Today, its main draw for scholars and curious visitors is the Cappella Greca, or Greek Chapel. The space once held large, expensive marble sarcophagi, now lost. It also is lavished with an extraordinary number of frescoes – many that, unsually, feature women.
A fresco depicts a banquet
One fresco may depict women celebrating a Eucharistic feast – although the figures may also be celebrating a funeral banquet (Getty)
The most controversial is the fresco that depicts a Eucharistic banquet. The fresco shows seven individuals along a dining bench; the figure on the far left-hand side breaks bread. At the time of the fresco’s discovery, the assumption was that "if that figure is breaking bread, then he has to be male, because women wouldn't break bread and be leading the Eucharist,” says Nicola Denzey Lewis, professor of religious studies at Brown University and the author of The Bone Gatherers: The Lost Worlds of Early Christian Women. Perhaps to aid that interpretation, in the 19th Century, she says, someone rubbed off some of the face’s pigment, making it look shadowed, as if it has a beard. Yet thanks to the figures’ dress (one figure in the middle even wears a veil, as a Roman woman would) and their delicate features, few academics today, or even visitors, think the figures are male.

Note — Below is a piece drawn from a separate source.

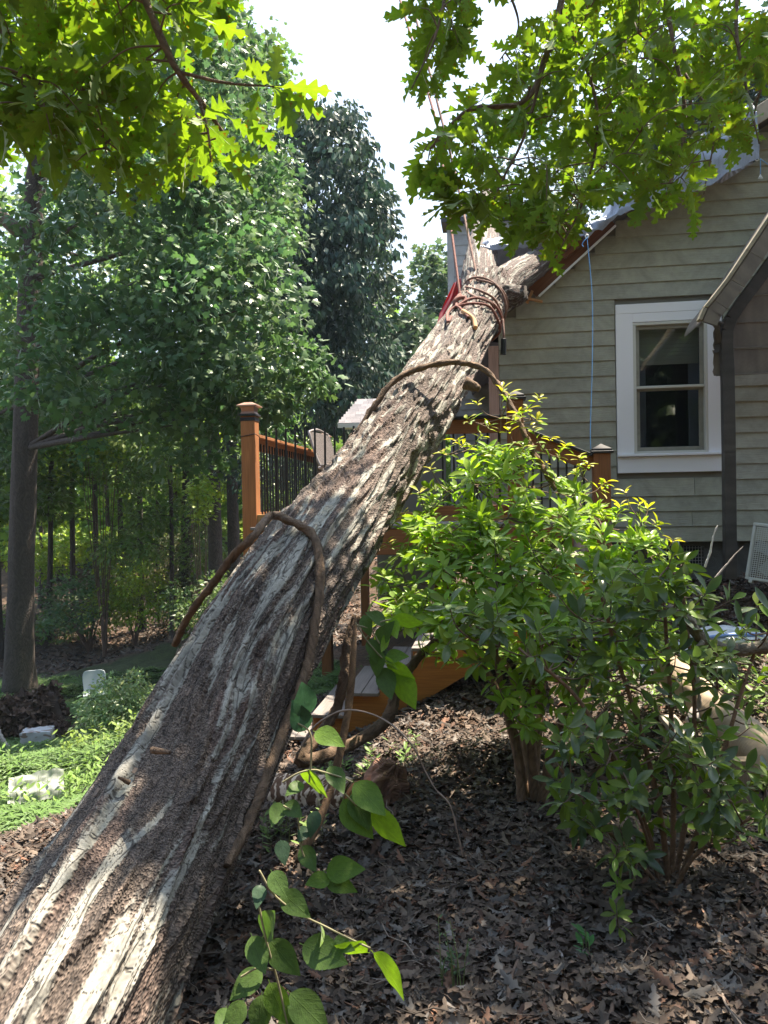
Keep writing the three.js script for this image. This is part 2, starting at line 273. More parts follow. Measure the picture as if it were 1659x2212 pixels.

Some have argued that the fresco shows women leading a Mass – in other words, acting as priests – which would fly in the face of Catholic teachings. But instead it might depict a funereal banquet – the kind of celebration that both pagan and early Christian Romans would hold at the tomb of the deceased. “It was not a Eucharist. It was never meant to be a Eucharist. It was only called a Eucharist because the 19th-Century Catholic clergyman who discovered it, when he saw a meal, that’s where his mind went,” says Denzey. “I think it's a woman in charge, absolutely. But I don't see evidence in that scene for women priests.”

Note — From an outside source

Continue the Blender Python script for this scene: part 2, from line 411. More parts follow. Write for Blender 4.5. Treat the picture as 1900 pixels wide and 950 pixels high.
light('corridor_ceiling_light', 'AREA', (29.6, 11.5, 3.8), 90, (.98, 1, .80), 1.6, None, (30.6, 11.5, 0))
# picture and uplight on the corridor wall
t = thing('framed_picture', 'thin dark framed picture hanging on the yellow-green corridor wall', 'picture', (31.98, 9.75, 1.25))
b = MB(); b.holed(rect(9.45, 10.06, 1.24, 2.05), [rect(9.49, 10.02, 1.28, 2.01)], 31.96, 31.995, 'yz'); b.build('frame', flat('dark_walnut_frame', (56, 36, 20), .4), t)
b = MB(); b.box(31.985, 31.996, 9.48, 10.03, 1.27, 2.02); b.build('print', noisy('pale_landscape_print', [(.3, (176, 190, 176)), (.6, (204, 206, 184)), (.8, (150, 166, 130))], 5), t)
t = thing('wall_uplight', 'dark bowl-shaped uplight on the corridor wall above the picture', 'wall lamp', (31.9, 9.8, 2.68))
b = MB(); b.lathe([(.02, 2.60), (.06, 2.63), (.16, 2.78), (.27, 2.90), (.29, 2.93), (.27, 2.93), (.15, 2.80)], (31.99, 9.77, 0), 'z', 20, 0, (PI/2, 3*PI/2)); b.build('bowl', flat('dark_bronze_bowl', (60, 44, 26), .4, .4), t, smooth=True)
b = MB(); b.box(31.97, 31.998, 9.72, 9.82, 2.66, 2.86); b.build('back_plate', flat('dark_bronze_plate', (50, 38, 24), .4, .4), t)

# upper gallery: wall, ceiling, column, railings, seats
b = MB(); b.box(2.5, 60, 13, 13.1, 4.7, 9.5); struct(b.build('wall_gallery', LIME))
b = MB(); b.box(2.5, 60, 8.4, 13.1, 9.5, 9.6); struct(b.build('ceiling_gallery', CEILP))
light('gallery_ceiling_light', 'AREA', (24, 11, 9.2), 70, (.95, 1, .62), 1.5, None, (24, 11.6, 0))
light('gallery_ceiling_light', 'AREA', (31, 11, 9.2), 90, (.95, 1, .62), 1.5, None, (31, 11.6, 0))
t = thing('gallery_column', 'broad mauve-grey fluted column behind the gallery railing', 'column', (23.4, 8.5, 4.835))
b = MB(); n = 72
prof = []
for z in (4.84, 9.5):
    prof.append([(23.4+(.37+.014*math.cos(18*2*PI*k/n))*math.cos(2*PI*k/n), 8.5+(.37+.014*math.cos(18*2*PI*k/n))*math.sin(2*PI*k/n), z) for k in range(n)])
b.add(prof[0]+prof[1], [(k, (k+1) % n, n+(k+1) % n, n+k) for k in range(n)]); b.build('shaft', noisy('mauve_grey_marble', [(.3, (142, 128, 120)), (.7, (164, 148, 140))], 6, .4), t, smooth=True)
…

A fresco shows a female figure with her hands outstretched
A fresco that shows a female figure with her hands outstretched has been put forward as evidence of women priests in the early Church (Max Rossi/Reuters/Corbis)

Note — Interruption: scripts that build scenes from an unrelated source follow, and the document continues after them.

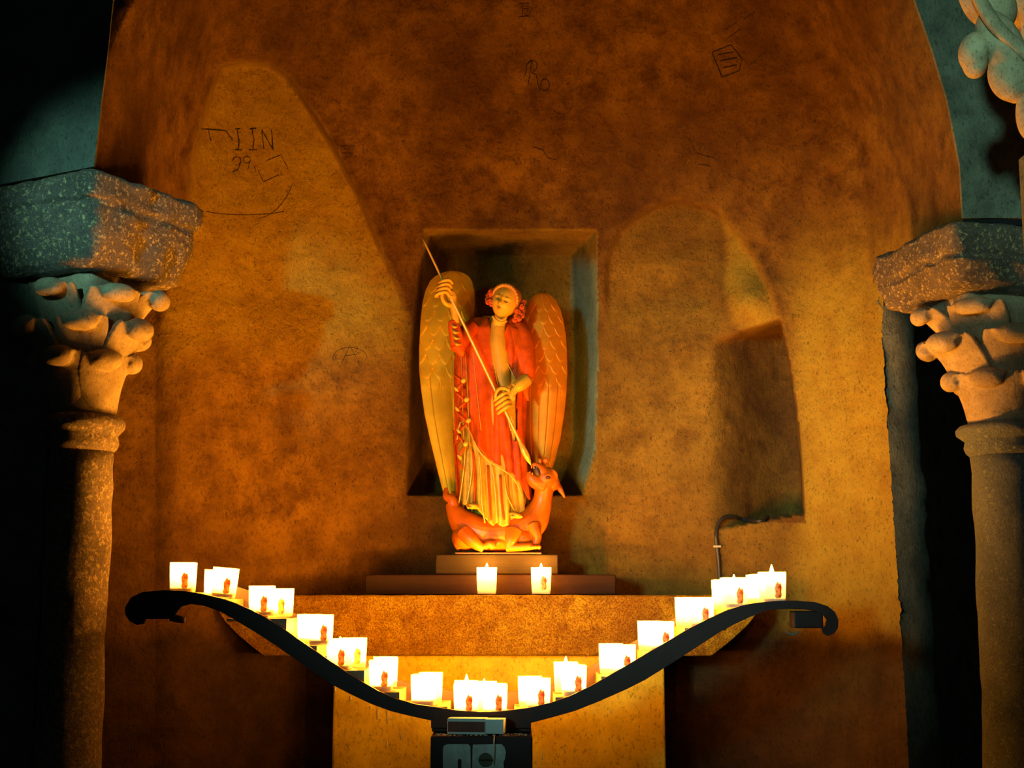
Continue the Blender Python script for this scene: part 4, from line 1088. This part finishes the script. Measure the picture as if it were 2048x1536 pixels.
WR = [(585, 1083, 1088), (587, 1074, 1096), (592, 1066, 1104), (600, 1060, 1112), (615, 1053, 1120), (640, 1048, 1127), (670, 1045, 1132), (700, 1044, 1134), (740, 1043, 1135), (780, 1043, 1134), (830, 1044, 1129), (880, 1047, 1121), (920, 1052, 1111), (955, 1060, 1098), (985, 1070, 1088)]
wing('wing', WL, M['wing_l'], -.055, .016, False, 0, 'ochre gilded wing with scalloped feathers')
wing('wing', WR, M['wing_r'], -.050, .022, True, 0, 'russet gilded wing with scalloped feathers')

# dragon under the feet
def dpt(x, y, d): return S(x, y, d)
dr_b = bmesh.new()
bm_tube(dr_b, [dpt(892, 976, .02), dpt(893, 992, .03), dpt(904, 1000, .035), dpt(908, 1012, .035)], [.005, .012, .016, .018], 14, 5)
bm_tube(dr_b, [dpt(900, 1006, .03), dpt(912, 1028, .035), dpt(932, 1050, .04), dpt(965, 1066, .045), dpt(1005, 1068, .045), dpt(1042, 1058, .045), dpt(1066, 1040, .045), dpt(1080, 1016, .05), dpt(1086, 994, .055), dpt(1089, 972, .06)],
        [.015, .029, .044, .050, .052, .052, .047, .034, .028, .030], 24, 6)
bm_ball(dr_b, dpt(930, 1075, .04), (.040, .055, .040), None, 24, 14)
bm_ball(dr_b, dpt(1045, 1078, .05), (.048, .058, .036), None, 24, 14)
bm_ball(dr_b, dpt(985, 1086, .04), (.080, .060, .024), None, 24, 14)
# head thrown back, jaws open to the upper left
bm_ball(dr_b, dpt(1092, 957, .065), (.036, .040, .035), None, 28, 18)
bm_ball(dr_b, dpt(1106, 966, .06), (.020, .030, .024), None, 20, 12)
bm_tube(dr_b, [dpt(1090, 952, .075), dpt(1079, 938, .085), dpt(1070, 931, .09), dpt(1064, 929, .09)], [.026, .0165, .010, .006], 16, 5)
bm_tube(dr_b, [dpt(1086, 968, .075), dpt(1070, 963, .085), dpt(1061, 954, .09), dpt(1057, 944, .09)], [.026, .021, .014, .007], 16, 5)
bm_ball(dr_b, dpt(1080, 922, .085), (.006, .007, .009), None, 12, 8); bm_ball(dr_b, dpt(1091, 921, .08), (.009, .009, .009), None, 12, 8)
bm_tube(dr_b, [dpt(1098, 940, .08), dpt(1106, 942, .085), dpt(1112, 950, .085), dpt(1113, 960, .08)], [.004, .006, .006, .003], 10, 4)
bm_tube(dr_b, [dpt(1110, 962, .04), dpt(1118, 975, .045), dpt(1124, 985, .05), dpt(1130, 996, .05)], [.009, .009, .0065, .0025], 12, 5)
# legs
bm_tube(dr_b, [dpt(925, 1062, .085), dpt(945, 1082, .100), dpt(968, 1098, .100)], [.022, .020, .012], 16, 5)
bm_tube(dr_b, [dpt(968, 1094, .100), dpt(980, 1088, .108), dpt(988, 1096, .108)], [.010, .012, .010], 12, 4)
bm_tube(dr_b, [dpt(1028, 1062, .090), dpt(1022, 1082, .105), dpt(1016, 1096, .108)], [.026, .019, .012], 16, 5)
bm_tube(dr_b, [dpt(1012, 1096, .108), dpt(1040, 1094, .112), dpt(1066, 1092, .112)], [.0115, .0125, .011], 14, 5)
bm_tube(dr_b, [dpt(1066, 1050, .085), dpt(1074, 1074, .100), dpt(1070, 1092, .104)], [.020, .014, .011], 14, 5)
for k in range(3): bm_ball(dr_b, dpt(1064 + 7 * k, 1094, .118), (.007, .010, .0075), None, 10, 8)
bm_tube(dr_b, [dpt(918, 1070, .05), dpt(914, 1085, .055), dpt(920, 1098, .06)], [.014, .012, .010], 12, 4)
dragon = frombm('dragon', dr_b, M['dragon'], st); remesh(dragon, .0017, 3, .4)
dragon['label'] = 'glossy red-brown dragon lying with its head thrown back'
bm = bmesh.new(); bm_ball(bm, dpt(1074, 943, .098), (.0095, .010, .017), Matrix.Rotation(-.35, 3, 'Y'), 16, 10); frombm('mouth', bm, M['darkline'], dragon)
bm = bmesh.new(); bm_tube(bm, [dpt(1096 + 6.5 * math.cos(a), 954 + 5 * math.sin(a), .1065) for a in [k * math.pi / 6 for k in range(13)]], [.0018] * 13, 6); frombm('eye_rim', bm, M['dragon'], dragon)
bm = bmesh.new(); bm_ball(bm, dpt(1096, 955, .1045), (.0058, .004, .0048), None, 14, 8); frombm('eye', bm, M['darkline'], dragon)
bm = bmesh.new()
for k in range(3): bm_ball(bm, dpt(1063 + 5 * k, 934 + k, .104), (.0016, .0016, .0042), None, 8, 6)
for k in range(2): bm_ball(bm, dpt(1060 + 5 * k, 944 + 3 * k, .106), (.0015, .0015, .0036), None, 8, 6)
frombm('teeth', bm, M['cream'], dragon)
for pts in ([(912, 1056), (922, 1064), (936, 1066), (944, 1052)], [(934, 1066), (944, 1078), (950, 1092)], [(958, 1076), (972, 1084), (985, 1080)], [(1010, 1090), (1018, 1074), (1030, 1062)]):
    pass
# thin dark base board
b0, b1 = S(912, 1103, 0).x, S(1082, 1103, 0).x
box('base', b0, b1, YS - .085, YS + .055, BZ + .001, BZ + .007, M['darkline'], st, .002)
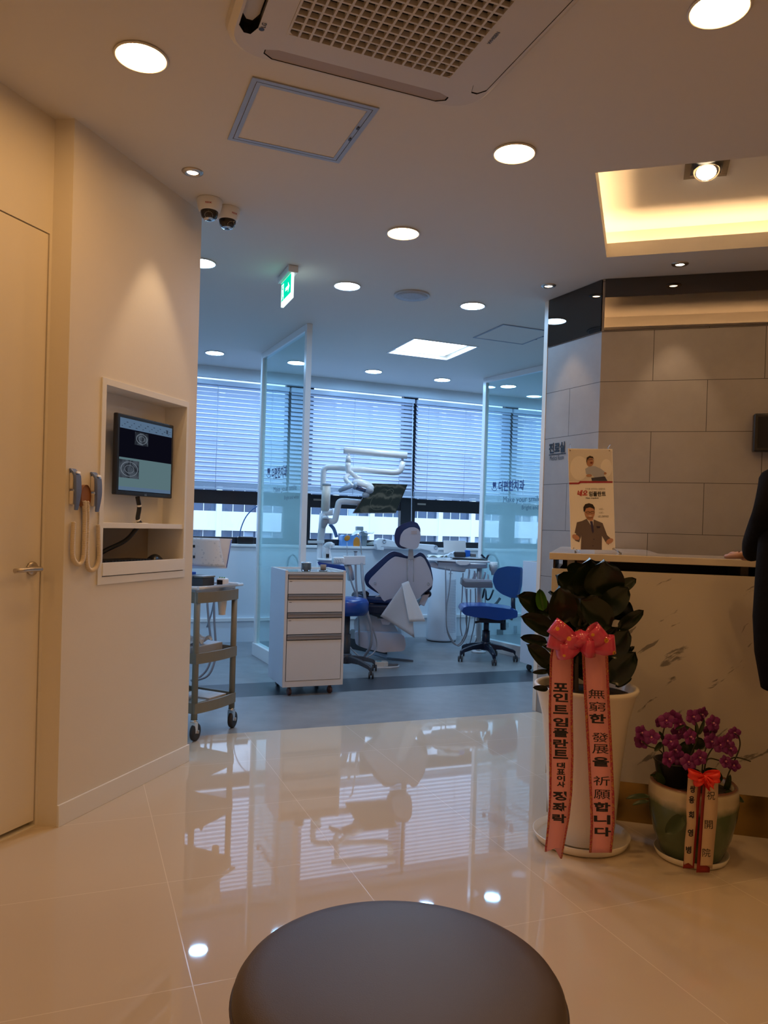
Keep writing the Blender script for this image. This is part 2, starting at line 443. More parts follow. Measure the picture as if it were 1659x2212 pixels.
# the wall body, one object per face direction
o = MB().hexa([up(D_, 0), up(S_, 0), up(S_ + Vector((.15, .06, 0)), 0), up(D_ + Vector((.15, .02, 0)), 0), up(D_, H), up(S_, H), up(S_ + Vector((.15, .06, 0)), H), up(D_ + Vector((.15, .02, 0)), H)]).build('wall_stone_side', M['tw1'])
struct(worldorigin(o))
o = MB().hexa([up(S_, 0), up(S2, 0), up(S2 - nS * .12, 0), up(S_ - nS * .12, 0), up(S_, H), up(S2, H), up(S2 - nS * .12, H), up(S_ - nS * .12, H)]).build('wall_stone', M['tw2'])
struct(worldorigin(o))
M['mirror'] = mat('bronze_mirror', (.13, .115, .105), .015, 1, var=0)
def slab(p, q, n, z0, z1, t0, t1): return [up(p + n * t1, z0), up(q + n * t1, z0), up(q + n * t0, z0), up(p + n * t0, z0), up(p + n * t1, z1), up(q + n * t1, z1), up(q + n * t0, z1), up(p + n * t0, z1)]
MZ = 2.393
struct(MB().hexa(slab(D_ + DSd * .012, S_ - DSd * .002, nD, MZ, H - .002, .001, .008)).build('trim_1', M['mirror']))
struct(MB().hexa(slab(S_ + SSd * .012, S2, nS, MZ, H - .002, .001, .008)).build('trim_2', M['mirror']))
# slim white end trim of the opening
M['cream'] = mat('cream_trim', (.80, .72, .62), .4)
o = MB().hexa(slab(D_ - DSd * .035, D_ + DSd * .002, nD, 0, H, -.03, .004)).build('trim_3', M['cream']); struct(o)

# ------------------------------------------------------------ window wall
def ubox(mb, u0, v0, z0, u1, v1, z1): return mb.hexa([UV(u0, v0, z0), UV(u1, v0, z0), UV(u1, v1, z0), UV(u0, v1, z0), UV(u0, v0, z1), UV(u1, v0, z1), UV(u1, v1, z1), UV(u0, v1, z1)])
wu0, wu1 = -2.3, 7.2
mb = MB(); ubox(mb, wu0, 7.60, 0, wu1, 7.86, .945)
struct(mb.build('wall_window', M['wall_cool']))
mb = MB(); ubox(mb, wu0, 7.60, 2.592, wu1, 7.66, H)
struct(mb.build('wall_bulkhead', M['wall_cool']))
mb = MB(); ubox(mb, wu0, 7.80, 2.70, wu1, 7.92, 2.86); ubox(mb, wu0, 7.62, 2.80, wu1, 7.92, 2.86); struct(mb.build('wall_lintel', M['wall_cool']))
mb = MB(); ubox(mb, wu0, 7.585, .945, wu1, 7.77, .97); struct(mb.build('trim_sill', M['white'], bevel=.003))
mb = MB(); ubox(mb, wu0, 7.575, .205, wu1, 7.60, .24); struct(mb.build('trim_4', M['white'], bevel=.003))
mb = MB(); ubox(mb, wu0, 7.59, 0, wu1, 7.60, .205); struct(mb.build('baseboard_window', M['wall_cool']))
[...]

Yet, say Denzey and other scholars, whether women led Mass or not may be beside the point: the frescoes in Santa Priscilla show that women played a larger role in the early Church than is generally assumed. “I don’t think anyone can seriously question whether there were women deacons until the 4th Century, at least,” says Robin Jensen, professor of Christian art history at Vanderbilt University.
Curioser and curioser
Mysterious frescoes aside, Santa Priscilla is notable for another reason. The traditional conception of Roman catacombs is that catacombs with Christian tombs were purely Christian establishments, laid out by the Church for this purpose. The implication? That the early Church was highly organised and already had a clear hierarchy. But, points out Barbara Borg, professor of classical archaeology at the University of Exeter, “this model doesn’t work with the early catacombs.” The Santa Priscilla catacomb was originally owned not by the Church, but privately, by Rome’s illustrious Acilii Glabriones family. The family – which may or may not have been Christian – owned the land for more than 250 years. They began burying the dead of their extended family here, freedmen and slaves included, in a system of tunnels, which they added to as necessary. Even if they were Christian, they probably weren’t just burying Christians: families in the early centuries of the Common Era were often of mixed religions, and the tombs here are organised around family groupings, not ecclesiastical hierarchies.
A fresco shows a woman holding a baby
One of the images in the catacombs could be the first ever depiction of the Virgin Mary – or it could just show a woman holding a baby (Wikipedia)
There is yet another piece of the Priscilla puzzle that calls traditional modes of thought into question: the supposed fresco of the Virgin Mary. Said to date to the 3rd Century, the painting shows a veiled woman with a child in her arms. If it is of Mary, it is the oldest image of Jesus’ mother in existence. But it is also an odd one. The small fresco is oddly placed, tucked up on high, on the ceiling. Aside from this one, the first recognised images of Mary come from the 5th Century – after the Council of Ephesus in 431 officially recognised Mary as the mother of God.
But because of how unusually early the fresco would be, some doubt whether it’s Mary at all. “It might be the very first image of the Virgin Mary. It might be a deceased woman with a baby,” says Jensen.
The Virgin Mary or someone else? A Christian catacomb or a mixed one? Women as leaders, or no? If the catacombs had not been so damaged, so much of their archaeological context erased, we might have clearer answers. For now, only the ghosts know for sure.